━━━━━ Entries

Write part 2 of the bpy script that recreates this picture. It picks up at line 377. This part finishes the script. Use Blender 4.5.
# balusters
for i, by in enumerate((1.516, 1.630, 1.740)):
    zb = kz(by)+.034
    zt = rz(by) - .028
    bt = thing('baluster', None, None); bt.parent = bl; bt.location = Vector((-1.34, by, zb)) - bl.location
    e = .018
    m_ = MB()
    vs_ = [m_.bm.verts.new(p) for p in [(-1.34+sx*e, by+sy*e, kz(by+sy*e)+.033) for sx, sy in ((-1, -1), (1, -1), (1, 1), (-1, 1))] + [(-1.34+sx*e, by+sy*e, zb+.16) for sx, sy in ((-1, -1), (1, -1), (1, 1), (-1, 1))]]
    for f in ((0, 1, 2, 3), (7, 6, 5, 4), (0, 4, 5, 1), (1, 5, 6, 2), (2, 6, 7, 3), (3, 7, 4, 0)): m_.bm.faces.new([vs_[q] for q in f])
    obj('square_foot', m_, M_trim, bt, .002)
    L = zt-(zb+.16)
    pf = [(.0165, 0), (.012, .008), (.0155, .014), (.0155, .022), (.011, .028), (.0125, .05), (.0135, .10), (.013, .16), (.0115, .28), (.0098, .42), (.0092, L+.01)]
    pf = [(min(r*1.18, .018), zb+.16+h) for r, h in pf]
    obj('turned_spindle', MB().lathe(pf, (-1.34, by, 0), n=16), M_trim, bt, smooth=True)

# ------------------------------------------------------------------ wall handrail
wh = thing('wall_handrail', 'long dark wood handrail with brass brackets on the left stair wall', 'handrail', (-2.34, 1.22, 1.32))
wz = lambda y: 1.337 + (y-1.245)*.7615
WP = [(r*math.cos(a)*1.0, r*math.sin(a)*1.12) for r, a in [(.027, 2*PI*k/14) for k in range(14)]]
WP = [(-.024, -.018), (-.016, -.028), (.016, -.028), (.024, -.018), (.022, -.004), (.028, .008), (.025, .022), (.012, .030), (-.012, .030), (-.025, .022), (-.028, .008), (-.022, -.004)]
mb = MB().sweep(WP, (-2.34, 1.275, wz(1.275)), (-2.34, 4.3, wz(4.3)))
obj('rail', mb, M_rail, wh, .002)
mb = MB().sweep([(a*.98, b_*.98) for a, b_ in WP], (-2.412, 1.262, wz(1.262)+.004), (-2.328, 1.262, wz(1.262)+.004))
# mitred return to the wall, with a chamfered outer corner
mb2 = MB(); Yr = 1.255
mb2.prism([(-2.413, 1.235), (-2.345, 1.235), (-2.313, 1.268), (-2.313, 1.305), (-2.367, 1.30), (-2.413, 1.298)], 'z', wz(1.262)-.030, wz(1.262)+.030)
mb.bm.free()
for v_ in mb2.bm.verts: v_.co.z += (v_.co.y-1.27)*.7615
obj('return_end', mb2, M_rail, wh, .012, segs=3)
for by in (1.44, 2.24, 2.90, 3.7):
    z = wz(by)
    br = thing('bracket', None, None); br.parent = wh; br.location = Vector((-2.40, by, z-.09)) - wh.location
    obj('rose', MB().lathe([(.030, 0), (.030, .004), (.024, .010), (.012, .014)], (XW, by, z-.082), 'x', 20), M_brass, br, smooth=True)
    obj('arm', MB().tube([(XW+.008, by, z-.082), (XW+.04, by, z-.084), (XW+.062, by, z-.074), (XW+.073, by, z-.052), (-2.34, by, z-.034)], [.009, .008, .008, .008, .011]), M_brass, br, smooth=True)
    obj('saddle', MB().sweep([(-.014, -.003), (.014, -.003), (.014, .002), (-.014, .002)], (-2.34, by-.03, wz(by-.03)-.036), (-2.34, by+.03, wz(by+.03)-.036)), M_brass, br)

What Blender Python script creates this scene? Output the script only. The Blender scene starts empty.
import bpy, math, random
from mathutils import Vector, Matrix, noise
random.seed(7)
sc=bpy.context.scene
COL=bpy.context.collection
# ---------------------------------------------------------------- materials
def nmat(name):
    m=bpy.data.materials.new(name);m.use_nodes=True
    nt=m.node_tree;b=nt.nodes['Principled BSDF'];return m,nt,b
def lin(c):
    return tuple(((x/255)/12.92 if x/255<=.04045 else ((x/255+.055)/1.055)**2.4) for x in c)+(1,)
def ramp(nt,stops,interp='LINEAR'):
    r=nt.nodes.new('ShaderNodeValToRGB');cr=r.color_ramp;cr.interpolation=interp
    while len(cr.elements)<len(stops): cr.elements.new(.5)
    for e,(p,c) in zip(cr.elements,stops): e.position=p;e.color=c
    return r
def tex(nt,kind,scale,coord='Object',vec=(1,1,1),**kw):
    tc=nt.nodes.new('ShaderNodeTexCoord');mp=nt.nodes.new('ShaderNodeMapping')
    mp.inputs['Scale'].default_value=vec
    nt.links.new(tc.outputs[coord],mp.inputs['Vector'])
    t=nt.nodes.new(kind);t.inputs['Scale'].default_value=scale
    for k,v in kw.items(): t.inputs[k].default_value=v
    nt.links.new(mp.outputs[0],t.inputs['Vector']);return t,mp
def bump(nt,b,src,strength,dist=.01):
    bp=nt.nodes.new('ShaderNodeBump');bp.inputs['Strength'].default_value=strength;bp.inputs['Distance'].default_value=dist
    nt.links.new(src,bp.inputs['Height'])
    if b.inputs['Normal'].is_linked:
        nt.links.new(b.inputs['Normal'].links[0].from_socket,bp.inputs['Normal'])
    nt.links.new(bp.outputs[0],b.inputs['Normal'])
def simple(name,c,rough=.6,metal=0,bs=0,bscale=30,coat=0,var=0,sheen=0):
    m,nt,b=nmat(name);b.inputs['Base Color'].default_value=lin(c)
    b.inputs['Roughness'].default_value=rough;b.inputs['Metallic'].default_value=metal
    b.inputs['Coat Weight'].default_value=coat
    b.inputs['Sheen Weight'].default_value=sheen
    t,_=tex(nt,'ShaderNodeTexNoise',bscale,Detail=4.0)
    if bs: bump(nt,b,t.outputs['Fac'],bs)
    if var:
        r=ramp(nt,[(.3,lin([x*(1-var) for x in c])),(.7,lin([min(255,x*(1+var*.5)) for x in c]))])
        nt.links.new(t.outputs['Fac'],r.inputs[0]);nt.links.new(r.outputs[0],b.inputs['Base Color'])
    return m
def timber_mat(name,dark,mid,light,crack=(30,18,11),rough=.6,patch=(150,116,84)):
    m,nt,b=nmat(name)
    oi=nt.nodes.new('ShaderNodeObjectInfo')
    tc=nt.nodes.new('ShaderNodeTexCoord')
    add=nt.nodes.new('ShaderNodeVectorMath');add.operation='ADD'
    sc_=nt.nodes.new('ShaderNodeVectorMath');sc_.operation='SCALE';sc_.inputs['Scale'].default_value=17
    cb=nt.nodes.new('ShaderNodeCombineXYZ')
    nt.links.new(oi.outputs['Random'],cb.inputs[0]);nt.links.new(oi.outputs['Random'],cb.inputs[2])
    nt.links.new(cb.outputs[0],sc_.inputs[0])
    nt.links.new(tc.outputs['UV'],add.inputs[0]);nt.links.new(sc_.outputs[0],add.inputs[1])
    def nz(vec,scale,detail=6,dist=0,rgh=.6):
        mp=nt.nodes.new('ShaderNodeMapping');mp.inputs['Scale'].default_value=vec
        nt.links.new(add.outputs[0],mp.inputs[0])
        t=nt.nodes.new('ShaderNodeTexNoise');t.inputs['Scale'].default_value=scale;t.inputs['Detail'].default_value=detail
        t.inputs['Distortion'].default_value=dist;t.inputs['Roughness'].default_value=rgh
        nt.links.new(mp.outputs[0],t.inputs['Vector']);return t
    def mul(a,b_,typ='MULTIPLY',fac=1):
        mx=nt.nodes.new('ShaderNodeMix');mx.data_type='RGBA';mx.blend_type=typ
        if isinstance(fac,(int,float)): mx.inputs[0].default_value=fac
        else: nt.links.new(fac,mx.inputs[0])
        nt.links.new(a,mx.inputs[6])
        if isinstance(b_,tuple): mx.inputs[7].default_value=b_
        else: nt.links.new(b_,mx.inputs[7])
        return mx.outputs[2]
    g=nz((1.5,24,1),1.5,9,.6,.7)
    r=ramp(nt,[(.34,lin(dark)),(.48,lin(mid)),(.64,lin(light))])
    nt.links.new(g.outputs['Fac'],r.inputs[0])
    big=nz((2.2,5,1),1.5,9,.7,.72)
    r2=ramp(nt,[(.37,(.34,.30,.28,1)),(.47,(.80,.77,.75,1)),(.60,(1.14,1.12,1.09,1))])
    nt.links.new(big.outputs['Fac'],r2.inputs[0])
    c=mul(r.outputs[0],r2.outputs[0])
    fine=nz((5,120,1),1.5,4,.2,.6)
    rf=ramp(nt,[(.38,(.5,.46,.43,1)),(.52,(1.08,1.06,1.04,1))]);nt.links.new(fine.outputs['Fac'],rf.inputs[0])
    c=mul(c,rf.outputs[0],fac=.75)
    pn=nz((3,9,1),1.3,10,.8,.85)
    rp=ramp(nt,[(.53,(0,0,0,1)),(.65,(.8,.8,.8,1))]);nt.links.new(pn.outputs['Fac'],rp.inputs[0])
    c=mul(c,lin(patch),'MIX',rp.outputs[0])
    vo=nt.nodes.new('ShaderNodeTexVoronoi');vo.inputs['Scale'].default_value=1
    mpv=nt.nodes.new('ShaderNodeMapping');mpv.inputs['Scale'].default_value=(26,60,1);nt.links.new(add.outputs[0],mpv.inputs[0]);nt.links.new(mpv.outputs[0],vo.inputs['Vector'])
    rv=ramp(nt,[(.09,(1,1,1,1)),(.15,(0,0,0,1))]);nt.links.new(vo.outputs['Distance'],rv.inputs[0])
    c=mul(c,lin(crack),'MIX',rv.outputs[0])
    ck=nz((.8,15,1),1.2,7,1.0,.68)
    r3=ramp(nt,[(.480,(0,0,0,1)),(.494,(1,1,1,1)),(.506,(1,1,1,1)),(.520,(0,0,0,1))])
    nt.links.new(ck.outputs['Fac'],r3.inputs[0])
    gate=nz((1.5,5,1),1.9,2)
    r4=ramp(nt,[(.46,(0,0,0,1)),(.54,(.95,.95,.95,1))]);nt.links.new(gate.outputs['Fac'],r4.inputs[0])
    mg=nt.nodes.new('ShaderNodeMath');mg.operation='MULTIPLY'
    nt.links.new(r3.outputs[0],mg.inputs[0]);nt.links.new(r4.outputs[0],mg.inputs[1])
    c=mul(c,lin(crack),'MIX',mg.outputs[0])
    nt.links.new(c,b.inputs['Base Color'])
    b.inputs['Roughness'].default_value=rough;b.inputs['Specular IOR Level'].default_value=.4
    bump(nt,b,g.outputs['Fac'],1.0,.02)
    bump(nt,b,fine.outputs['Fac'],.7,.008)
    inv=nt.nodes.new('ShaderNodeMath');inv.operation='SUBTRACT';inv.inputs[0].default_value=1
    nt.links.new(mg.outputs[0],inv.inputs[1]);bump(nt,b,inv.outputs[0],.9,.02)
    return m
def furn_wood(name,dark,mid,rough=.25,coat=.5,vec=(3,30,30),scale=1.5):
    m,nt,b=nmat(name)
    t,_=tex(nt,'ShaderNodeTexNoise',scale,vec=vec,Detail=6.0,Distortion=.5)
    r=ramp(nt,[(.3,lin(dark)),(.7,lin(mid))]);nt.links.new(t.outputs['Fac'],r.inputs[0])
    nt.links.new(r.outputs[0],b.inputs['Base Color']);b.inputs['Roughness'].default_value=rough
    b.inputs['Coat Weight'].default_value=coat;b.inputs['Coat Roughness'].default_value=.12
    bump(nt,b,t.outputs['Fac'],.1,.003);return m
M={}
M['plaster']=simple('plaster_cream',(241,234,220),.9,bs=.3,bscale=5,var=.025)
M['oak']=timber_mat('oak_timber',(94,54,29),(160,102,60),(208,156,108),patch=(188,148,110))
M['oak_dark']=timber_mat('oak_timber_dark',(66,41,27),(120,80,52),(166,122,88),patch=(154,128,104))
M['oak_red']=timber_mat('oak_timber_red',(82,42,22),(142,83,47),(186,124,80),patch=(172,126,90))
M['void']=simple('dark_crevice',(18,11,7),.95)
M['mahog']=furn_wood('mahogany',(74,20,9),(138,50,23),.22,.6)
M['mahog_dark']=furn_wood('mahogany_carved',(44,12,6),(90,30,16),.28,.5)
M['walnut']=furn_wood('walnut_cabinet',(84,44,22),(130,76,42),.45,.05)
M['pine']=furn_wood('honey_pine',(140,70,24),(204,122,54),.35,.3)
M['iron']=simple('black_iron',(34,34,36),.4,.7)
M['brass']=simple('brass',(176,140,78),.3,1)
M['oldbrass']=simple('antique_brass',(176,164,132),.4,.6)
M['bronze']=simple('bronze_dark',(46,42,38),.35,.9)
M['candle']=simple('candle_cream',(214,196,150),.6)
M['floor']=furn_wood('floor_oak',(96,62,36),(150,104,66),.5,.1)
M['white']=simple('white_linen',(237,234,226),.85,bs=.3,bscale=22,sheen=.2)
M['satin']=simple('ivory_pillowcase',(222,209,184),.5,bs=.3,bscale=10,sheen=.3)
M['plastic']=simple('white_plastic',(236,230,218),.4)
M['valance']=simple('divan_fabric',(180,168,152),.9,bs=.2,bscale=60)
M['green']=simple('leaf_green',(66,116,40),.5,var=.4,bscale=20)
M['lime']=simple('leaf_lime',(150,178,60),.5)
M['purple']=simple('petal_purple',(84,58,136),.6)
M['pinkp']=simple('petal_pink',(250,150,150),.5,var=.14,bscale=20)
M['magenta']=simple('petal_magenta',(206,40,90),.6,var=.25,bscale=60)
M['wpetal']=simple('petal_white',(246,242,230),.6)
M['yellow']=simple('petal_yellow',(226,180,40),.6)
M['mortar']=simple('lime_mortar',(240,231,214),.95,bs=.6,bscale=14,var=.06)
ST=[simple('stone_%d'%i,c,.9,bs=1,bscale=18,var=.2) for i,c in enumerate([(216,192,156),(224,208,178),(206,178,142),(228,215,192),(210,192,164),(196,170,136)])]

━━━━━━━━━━

** Written request **
Pick out the lines that contain "scene" and copy them.

** Full response **
What Blender Python script creates this scene? Output the script only. The Blender scene starts empty.
sc=bpy.context.scene